** START OF SOURCE DATA **
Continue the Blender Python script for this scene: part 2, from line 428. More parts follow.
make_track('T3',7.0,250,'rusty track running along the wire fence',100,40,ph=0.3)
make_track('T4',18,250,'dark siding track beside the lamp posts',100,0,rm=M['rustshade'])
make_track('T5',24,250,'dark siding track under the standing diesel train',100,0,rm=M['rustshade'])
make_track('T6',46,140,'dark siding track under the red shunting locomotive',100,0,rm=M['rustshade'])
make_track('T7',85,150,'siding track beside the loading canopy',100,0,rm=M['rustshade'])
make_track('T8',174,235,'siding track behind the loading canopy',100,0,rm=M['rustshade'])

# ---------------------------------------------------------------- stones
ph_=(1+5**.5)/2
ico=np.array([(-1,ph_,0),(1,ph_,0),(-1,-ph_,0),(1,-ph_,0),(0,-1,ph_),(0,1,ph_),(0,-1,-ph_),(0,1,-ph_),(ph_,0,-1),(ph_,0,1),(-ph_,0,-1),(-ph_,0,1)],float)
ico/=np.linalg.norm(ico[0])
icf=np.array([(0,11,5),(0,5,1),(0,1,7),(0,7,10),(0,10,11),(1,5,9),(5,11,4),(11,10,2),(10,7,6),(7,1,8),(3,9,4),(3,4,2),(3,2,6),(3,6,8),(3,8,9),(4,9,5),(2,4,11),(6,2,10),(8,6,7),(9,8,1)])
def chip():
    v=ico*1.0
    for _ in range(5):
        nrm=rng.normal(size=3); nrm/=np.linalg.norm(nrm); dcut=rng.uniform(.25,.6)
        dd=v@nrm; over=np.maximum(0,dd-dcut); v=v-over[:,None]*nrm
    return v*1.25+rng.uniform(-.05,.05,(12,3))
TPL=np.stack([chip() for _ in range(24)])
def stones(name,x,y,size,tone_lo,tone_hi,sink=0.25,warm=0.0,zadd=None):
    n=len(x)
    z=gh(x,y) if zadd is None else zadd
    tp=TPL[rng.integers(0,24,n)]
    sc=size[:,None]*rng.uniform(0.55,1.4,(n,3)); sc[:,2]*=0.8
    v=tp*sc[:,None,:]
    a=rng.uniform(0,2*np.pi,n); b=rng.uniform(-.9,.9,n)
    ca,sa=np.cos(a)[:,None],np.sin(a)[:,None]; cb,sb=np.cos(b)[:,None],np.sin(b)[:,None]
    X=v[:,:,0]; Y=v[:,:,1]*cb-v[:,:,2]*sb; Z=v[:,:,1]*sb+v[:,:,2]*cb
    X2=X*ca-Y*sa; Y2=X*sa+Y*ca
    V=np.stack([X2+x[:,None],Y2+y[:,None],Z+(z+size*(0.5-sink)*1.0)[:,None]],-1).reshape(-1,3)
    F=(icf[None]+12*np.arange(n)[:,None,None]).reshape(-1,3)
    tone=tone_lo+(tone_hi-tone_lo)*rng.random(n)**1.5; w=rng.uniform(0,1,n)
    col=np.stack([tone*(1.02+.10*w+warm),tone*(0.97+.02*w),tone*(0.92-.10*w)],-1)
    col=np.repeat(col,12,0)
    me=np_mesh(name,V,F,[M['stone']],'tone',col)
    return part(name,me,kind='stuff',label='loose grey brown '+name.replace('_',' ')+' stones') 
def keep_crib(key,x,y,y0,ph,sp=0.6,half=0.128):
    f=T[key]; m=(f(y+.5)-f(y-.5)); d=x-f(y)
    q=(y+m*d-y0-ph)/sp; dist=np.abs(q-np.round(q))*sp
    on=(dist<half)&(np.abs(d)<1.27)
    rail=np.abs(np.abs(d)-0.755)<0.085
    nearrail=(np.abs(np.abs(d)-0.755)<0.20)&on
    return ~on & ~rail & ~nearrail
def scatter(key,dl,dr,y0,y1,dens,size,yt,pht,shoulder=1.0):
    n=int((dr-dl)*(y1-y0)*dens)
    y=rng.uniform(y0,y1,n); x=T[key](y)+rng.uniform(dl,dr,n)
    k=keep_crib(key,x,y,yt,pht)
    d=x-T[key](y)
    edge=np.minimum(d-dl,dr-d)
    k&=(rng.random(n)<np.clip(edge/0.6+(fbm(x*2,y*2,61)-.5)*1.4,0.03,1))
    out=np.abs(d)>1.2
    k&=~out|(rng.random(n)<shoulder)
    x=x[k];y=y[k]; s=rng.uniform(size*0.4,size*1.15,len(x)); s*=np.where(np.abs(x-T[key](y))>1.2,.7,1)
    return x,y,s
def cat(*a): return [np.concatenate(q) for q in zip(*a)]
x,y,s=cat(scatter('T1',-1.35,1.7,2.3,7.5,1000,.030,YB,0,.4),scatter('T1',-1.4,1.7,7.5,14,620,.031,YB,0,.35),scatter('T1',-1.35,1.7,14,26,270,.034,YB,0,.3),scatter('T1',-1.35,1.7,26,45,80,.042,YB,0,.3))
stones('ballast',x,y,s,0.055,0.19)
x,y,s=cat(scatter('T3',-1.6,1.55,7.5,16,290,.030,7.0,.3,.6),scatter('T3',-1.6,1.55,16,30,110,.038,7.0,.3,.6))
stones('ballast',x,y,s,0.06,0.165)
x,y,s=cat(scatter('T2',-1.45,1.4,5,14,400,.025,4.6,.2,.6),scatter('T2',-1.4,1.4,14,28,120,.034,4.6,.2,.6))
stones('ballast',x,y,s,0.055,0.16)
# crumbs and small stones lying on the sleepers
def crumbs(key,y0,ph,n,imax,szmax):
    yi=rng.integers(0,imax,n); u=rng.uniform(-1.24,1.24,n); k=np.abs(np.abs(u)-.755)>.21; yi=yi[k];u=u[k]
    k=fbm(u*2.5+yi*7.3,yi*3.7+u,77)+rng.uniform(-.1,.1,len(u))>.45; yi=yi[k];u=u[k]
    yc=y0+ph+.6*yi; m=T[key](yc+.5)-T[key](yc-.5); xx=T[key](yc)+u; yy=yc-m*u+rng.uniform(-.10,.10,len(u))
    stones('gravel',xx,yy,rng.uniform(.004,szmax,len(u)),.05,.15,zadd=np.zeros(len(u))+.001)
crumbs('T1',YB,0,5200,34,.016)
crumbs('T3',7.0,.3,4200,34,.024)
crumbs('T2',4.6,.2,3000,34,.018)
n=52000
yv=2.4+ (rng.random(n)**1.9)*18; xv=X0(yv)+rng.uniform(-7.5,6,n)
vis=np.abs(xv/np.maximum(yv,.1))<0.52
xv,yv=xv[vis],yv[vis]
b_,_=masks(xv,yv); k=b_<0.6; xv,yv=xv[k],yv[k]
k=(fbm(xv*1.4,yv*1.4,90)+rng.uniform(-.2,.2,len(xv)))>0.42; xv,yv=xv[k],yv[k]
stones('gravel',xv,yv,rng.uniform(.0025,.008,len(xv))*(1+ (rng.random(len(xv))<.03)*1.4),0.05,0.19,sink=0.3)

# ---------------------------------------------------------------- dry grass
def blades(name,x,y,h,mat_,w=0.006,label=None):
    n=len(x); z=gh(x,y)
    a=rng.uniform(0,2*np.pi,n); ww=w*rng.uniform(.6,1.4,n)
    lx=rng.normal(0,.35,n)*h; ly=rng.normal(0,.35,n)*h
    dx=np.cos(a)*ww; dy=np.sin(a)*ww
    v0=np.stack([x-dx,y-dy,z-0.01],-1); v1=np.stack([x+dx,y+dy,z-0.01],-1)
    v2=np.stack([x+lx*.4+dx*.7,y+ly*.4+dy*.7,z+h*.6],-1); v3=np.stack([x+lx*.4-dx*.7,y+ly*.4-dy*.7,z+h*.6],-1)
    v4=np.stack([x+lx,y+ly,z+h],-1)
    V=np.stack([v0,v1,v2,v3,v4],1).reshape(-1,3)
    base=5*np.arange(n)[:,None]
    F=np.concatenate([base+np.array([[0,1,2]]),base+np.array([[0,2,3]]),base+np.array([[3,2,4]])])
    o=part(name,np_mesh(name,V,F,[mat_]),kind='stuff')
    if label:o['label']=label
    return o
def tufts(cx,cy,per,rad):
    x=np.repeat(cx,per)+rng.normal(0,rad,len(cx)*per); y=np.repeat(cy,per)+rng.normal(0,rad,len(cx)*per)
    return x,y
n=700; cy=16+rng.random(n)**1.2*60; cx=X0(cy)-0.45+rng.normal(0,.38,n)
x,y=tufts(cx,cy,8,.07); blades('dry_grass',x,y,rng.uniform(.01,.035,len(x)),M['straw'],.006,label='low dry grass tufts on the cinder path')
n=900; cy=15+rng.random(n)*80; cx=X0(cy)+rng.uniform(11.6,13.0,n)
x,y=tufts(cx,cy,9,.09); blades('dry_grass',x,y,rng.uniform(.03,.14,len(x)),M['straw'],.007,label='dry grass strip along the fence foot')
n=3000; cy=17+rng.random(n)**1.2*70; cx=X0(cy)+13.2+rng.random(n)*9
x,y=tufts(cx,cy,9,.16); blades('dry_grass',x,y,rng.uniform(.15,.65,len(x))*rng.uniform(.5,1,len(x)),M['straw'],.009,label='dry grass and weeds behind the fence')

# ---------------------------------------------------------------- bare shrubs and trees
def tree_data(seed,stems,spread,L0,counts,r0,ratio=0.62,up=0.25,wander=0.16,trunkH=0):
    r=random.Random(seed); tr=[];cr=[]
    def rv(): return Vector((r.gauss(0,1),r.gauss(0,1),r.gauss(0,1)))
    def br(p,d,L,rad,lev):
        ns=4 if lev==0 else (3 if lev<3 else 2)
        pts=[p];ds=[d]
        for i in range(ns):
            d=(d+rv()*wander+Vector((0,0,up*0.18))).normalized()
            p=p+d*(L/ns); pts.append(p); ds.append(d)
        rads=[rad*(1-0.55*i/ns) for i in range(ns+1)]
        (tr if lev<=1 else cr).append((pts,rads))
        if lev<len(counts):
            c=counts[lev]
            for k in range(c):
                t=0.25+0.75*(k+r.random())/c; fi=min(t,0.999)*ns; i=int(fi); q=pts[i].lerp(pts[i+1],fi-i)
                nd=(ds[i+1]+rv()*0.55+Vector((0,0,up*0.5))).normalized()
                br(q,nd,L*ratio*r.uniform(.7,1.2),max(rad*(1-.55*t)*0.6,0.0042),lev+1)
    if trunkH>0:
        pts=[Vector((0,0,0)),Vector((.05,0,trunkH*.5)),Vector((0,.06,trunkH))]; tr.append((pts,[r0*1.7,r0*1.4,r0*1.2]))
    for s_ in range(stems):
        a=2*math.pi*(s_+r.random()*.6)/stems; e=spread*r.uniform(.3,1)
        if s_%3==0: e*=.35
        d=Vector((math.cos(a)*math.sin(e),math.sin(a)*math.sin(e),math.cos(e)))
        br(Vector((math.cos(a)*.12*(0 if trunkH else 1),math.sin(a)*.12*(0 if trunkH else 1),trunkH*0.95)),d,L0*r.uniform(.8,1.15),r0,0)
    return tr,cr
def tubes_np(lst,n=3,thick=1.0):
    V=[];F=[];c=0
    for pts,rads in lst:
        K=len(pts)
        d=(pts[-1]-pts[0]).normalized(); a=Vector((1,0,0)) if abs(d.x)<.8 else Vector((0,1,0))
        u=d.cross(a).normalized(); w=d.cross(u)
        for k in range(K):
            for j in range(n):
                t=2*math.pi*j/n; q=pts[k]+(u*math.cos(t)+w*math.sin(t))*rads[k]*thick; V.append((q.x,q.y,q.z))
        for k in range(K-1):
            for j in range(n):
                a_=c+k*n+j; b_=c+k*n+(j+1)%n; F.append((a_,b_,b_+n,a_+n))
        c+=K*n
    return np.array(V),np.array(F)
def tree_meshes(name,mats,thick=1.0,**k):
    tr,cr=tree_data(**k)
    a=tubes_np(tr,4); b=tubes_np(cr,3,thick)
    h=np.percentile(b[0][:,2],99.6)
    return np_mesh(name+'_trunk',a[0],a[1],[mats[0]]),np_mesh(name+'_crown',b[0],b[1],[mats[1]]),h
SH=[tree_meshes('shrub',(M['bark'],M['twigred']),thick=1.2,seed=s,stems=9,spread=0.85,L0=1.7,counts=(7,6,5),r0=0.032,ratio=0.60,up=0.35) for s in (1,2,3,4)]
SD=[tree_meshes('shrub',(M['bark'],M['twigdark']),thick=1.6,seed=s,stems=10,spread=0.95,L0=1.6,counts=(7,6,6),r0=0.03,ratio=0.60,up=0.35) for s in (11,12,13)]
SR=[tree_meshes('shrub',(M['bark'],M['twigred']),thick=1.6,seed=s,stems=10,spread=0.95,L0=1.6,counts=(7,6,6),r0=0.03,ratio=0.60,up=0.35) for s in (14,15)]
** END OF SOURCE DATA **
--- WHAT THE EXERCISE ASKS ---
From the top of the listing above, restate each line word for word up to and including the line with "make_track('T8',174,235,'siding track behind"; add nothing else.

--- COMPLETE RESPONSE ---
Continue the Blender Python script for this scene: part 2, from line 428. More parts follow.
make_track('T3',7.0,250,'rusty track running along the wire fence',100,40,ph=0.3)
make_track('T4',18,250,'dark siding track beside the lamp posts',100,0,rm=M['rustshade'])
make_track('T5',24,250,'dark siding track under the standing diesel train',100,0,rm=M['rustshade'])
make_track('T6',46,140,'dark siding track under the red shunting locomotive',100,0,rm=M['rustshade'])
make_track('T7',85,150,'siding track beside the loading canopy',100,0,rm=M['rustshade'])
make_track('T8',174,235,'siding track behind the loading canopy',100,0,rm=M['rustshade'])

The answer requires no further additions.